The idea of a reality show encompassed all of the participants’ ideas.

They began to discuss the challenges nonprofits and activist organizations face and the hoops they have to jump through. They then set out to portray how foolish those things are through the game show/reality TV framework.

Two teams compete in the season finale of the reality show, Gayme Changers: Team H2Aid, an environmental justice organization, and 4 the Kidz, a mutual aid group. The mutual aid group centers getting trans-affirming clothing and other supplies to those who need it and helping people legally change their names. 

“The reason we created that team was because we wanted to talk about how it can be really easy to be defeatist and feel like there’s nothing we can do because we aren’t legislators, and phone banking and petitions only do so much,” Baity says. “But even when we can’t stop the Greg Abbotts of the world, we can definitely say, ‘You can have that haircut that you want, you can have your name legally changed, and you can get your gender marker changed. So even if the country is not with you, we are with you.’”

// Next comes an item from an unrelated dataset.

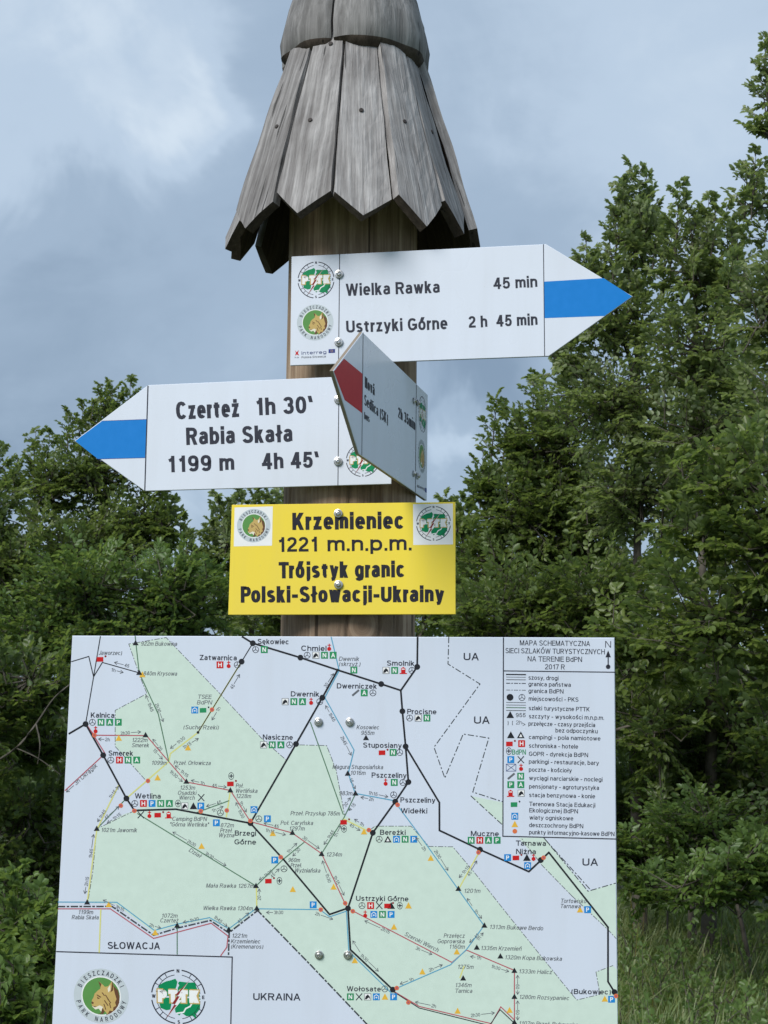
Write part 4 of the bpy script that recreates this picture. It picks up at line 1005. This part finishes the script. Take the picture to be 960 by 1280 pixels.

About Face Youth Theatre operates under a consent-based model where no one is touched without permission and the ensemble abides by community agreements they develop. The consent-based model extends to the audience, an important factor as immersive theater relies on audience participation. They will not, Baity says, be like the circus where someone comes up and starts touching you or messing with your hair.

Gayme Changers will have, Baity says, very specific containers of how they want the audience to participate. They will ask specific questions related to the theme of the show. The audience will be invited to brainstorm with those around them. 

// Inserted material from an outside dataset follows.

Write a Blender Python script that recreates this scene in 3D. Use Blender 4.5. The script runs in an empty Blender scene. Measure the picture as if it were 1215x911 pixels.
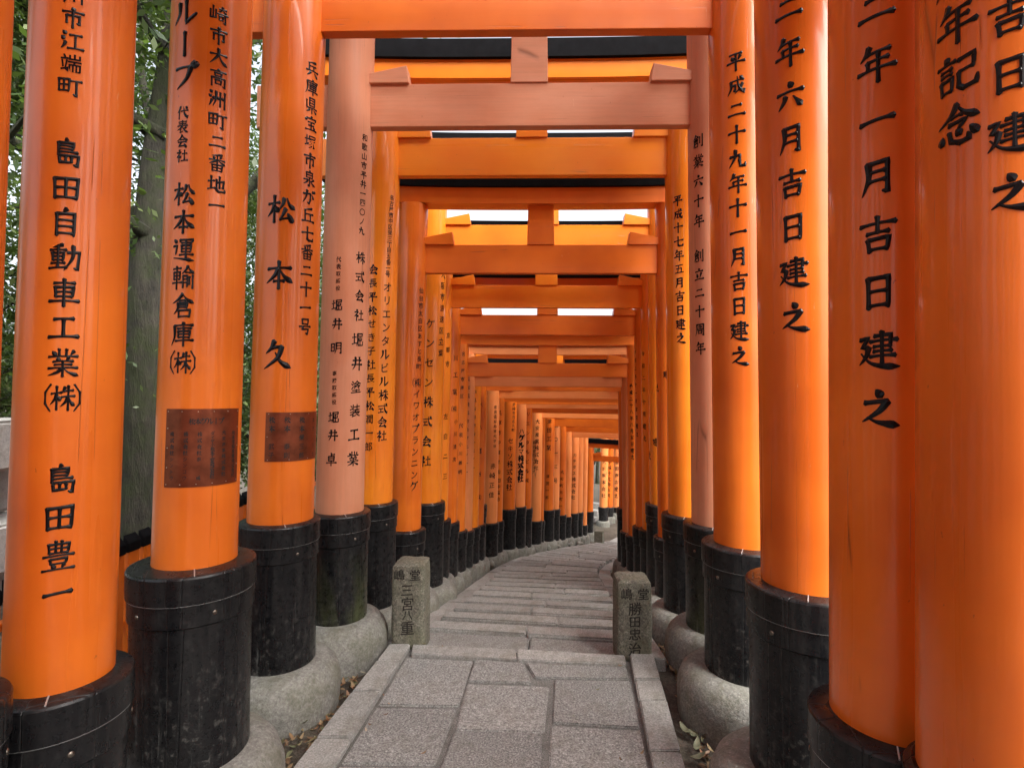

They also want to make sure the audience knows they are in a space where consent matters.

“One thing that was a big deal was letting the audience know that there was going to be participation,” Baity notes. “So, if you’re like, ‘That’s going to give me way too much anxiety, I’m not going,’ or, ‘OK, I’m going to brace myself because the actors may ask me to do something’— keep in mind, they don’t have to. It’s not required. . . . At most, we’re asking people to talk. And we have community agreements that will be set up and will say, ‘This is a safe space to be wrong. This is a place where we center queer people and people of the global majority. So don’t come in here with your racist-ness or your transphobic whatevers—keep that to yourself.’”

They also note that audience participation includes just coming and watching. 

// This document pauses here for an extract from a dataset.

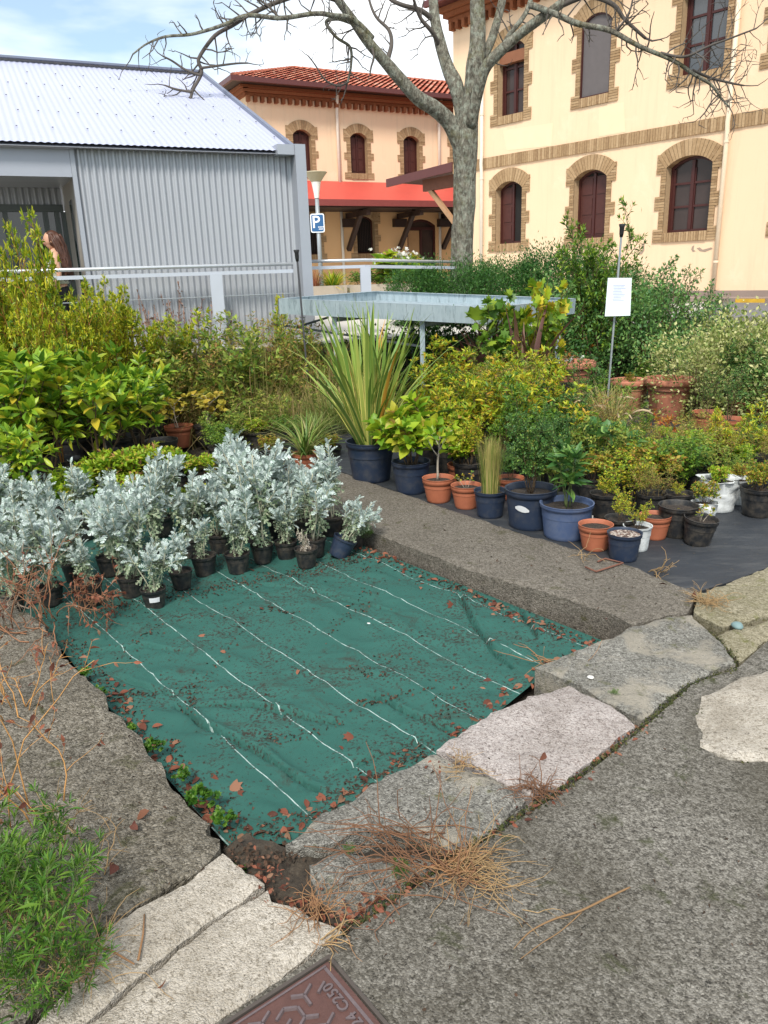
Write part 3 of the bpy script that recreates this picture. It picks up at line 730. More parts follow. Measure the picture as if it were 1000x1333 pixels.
mb = MB(); ptop = ztop+.3
for (xa, ya) in ((629.5, 250), (950, 165)):
    s = PL.sz(xa, ya)[0]; mp_ = MB(); mp_.tube([PL.w(s,.10,zb), PL.w(s,.10,zcourse-.3), PL.w(s,.13,zcourse), PL.w(s,.10,zcourse+.3), PL.w(s,.10,ptop)], .062, 10)
    for z in (1.6, zcourse-.5, zcourse+1.5): mp_.lathe([(.075,0),(.075,.06)], 10, PL.w(s,.10,z))
    mp_.build('downpipe', m_white if xa < 700 else plain('cream_pipe_paint', (.74,.60,.44), .6), RB, True)
mb = MB(); r = random.Random(3)
for k in range(3): mb.fbox(PL, SL-.1-.12*k, SR, .002, .14+.13*k, ztop+.02+.16*k, ztop+.17+.16*k)
x = SL
while x < SR: mb.fbox(PL, x, x+.13, .002, .22, ztop-.22, ztop+.015); x += .30
mb.build('cornice', m_rbrick, RB)
mb = MB(); ze = ztop+.50; mb.fbox(PL, SL-.45, SR, -14.6, .75, ze, ze+.12); mb.fbox(PL, SL-.52, SR, .76, .90, ze-.02, ze+.16); mb.build('eaves', m_fascia, RB)
mb = MB(); mb.add([PL.w(SL-.7,.8,ze+.13),PL.w(SR,.8,ze+.13),PL.w(SR,-7,ze+3.2),PL.w(SL+6,-7,ze+3.2),PL.w(SL-.7,-14.6,ze+.13),PL.w(SR,-14.6,ze+.13)], [(0,1,2,3),(3,2,5,4),(0,3,4)])
m_tile = plain('clay_roof_tile', (.36,.11,.06), .85, 0, .4, 5, .3); mb.build('roof', m_tile, RB)
# patched and peeling plaster on the wall
def blot(pl, xs, name, m, root, t=.004):
    for px in xs: mb = MB(); mb.prism([pl.w(*(lambda q: (q[0], .0015, q[1]))(pl.sz(x, y))) for x, y in px], pl.n*t); mb.build(name, m, root)
blot(PL, [[(836,317),(839,317),(839,326),(836,331),(833,331),(832,329),(836,326)], [(901,321),(904,319),(903,325),(906,327),(902,328),(900,325)], [(907,323),(911,322),(915,325),(926,322),(928,324),(918,328),(911,327)]], 'peeled_patch', plain('bare_render', (.33,.25,.19), .95), RB)
blot(PL, [[(780,140),(812,133),(814,172),(780,178)], [(655,170),(720,160),(718,190),(660,196)]], 'plaster_repair', plain('paler_plaster', (.78,.60,.40), .95, 0, .06, 3), RB)
mb = MB(); mb.fbox(PL, SL, SR, .003, .10, .5, PL.sz(960, 378)[1]); mb.fbox(PL, PL.sz(935,390)[0]-9, SR, .10, .9, .5, PL.sz(960, 388, .9)[1]); mb.build('plinth', plain('brown_grey_plinth', (.26,.20,.17), .9, 0, .2, 2), RB)
kb = MB(); sA, zA = PL.sz(957, 395, .93); sB, _ = PL.sz(995, 395, .93); kb.fbox(PL, sA, sB, .905, .93, PL.sz(960, 403, .93)[1], PL.sz(960, 388.5, .93)[1]-.006); kb.build('yellow_marking', plain('worn_yellow_paint', (.55,.33,.03), .8, 0, .5, 5), RB)

# platform canopy on the far gable of that wing
CP = empty('platform_canopy', PL.w(SL,0,0), 'brown edged timber canopy projecting from the station wing, half hidden by the trunk', 'canopy')
a = PL.sz(506, 238); b = PL.sz(592, 216); mb = MB()
def cw(s, t, z): return PL.w(s, t, z)
tb = -11.0
mb.hexa([cw(a[0],0,a[1]),cw(SL-.01,0,b[1]),cw(SL-.01,tb,b[1]),cw(a[0],tb,a[1]), cw(a[0],0,a[1]+.10),cw(SL-.01,0,b[1]+.10),cw(SL-.01,tb,b[1]+.10),cw(a[0],tb,a[1]+.10)])
mb.build('roof', m_fascia, CP)
mb = MB(); mb.hexa([cw(a[0]-.05,.02,a[1]-.16),cw(SL-.01,.02,b[1]-.18),cw(SL-.01,.09,b[1]-.18),cw(a[0]-.05,.09,a[1]-.16), cw(a[0]-.05,.02,a[1]+.13),cw(SL-.01,.02,b[1]+.13),cw(SL-.01,.09,b[1]+.13),cw(a[0]-.05,.09,a[1]+.13)]); mb.build('fascia', m_fascia, CP)
mb = MB(); mb.bar(cw(a[0]+1.6,-.4,a[1]-.25), cw(SL-.02,-.4,b[1]-.42), .16, .42); mb.build('beam', plain('brown_timber', (.16,.06,.035), .7, 0, .3, 6), CP)
mb = MB(); mb.bar(cw(a[0]+1.9,-.4,a[1]-.40), cw(SL-.02,-.4,b[1]-2.2), .14, .16); mb.build('brace', plain('pale_timber', (.38,.22,.12), .7, 0, .3, 6), CP)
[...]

While the ensembles start with a baseline of community agreements, each one is customized to the group. Their very first workshop with each new ensemble is spent talking about what participants need to feel safe, to feel affirmed, and to be able to do their best work. 

For example, artists are told that their boundaries are perfect where they are and they don’t have to explain them. If they say, “Don’t touch my elbows,” they don’t have to give a reason why. They also teach that artists can say no—to anyone, regardless of whether they are a fellow cast member, a director, a group leader, or the artistic director. 

“Everybody is like, ‘We’re down for a no and for letting the no be as celebrated as the yes,’” Baity says. “It’s important to be like, ‘Thank you for telling me, thank you for setting that boundary.’”

They engage artists about their boundaries and whether they are comfortable with an alternative or whether they have an option within their boundaries that will help tell the story. 

Baity says About Face Youth Theatre works hard to get youth in the room and help them to launch careers in theater if that is what they want—to provide them with a place of support and the network of connections that they need. 

As for this production, they want the audience to know that it is very campy and designed to have a fun time without preaching.

“As much as we love the messiness of being human, of reality television, at the end of the day, we still care for each other,” Baity says. “Even when everything is a mess, we can still do something. We’re not pushing green capitalism; we’re not pushing this idea that you have to donate all your money to various organizations. We’re saying that even if all you’ve got is groceries for one person, that is doing the work.”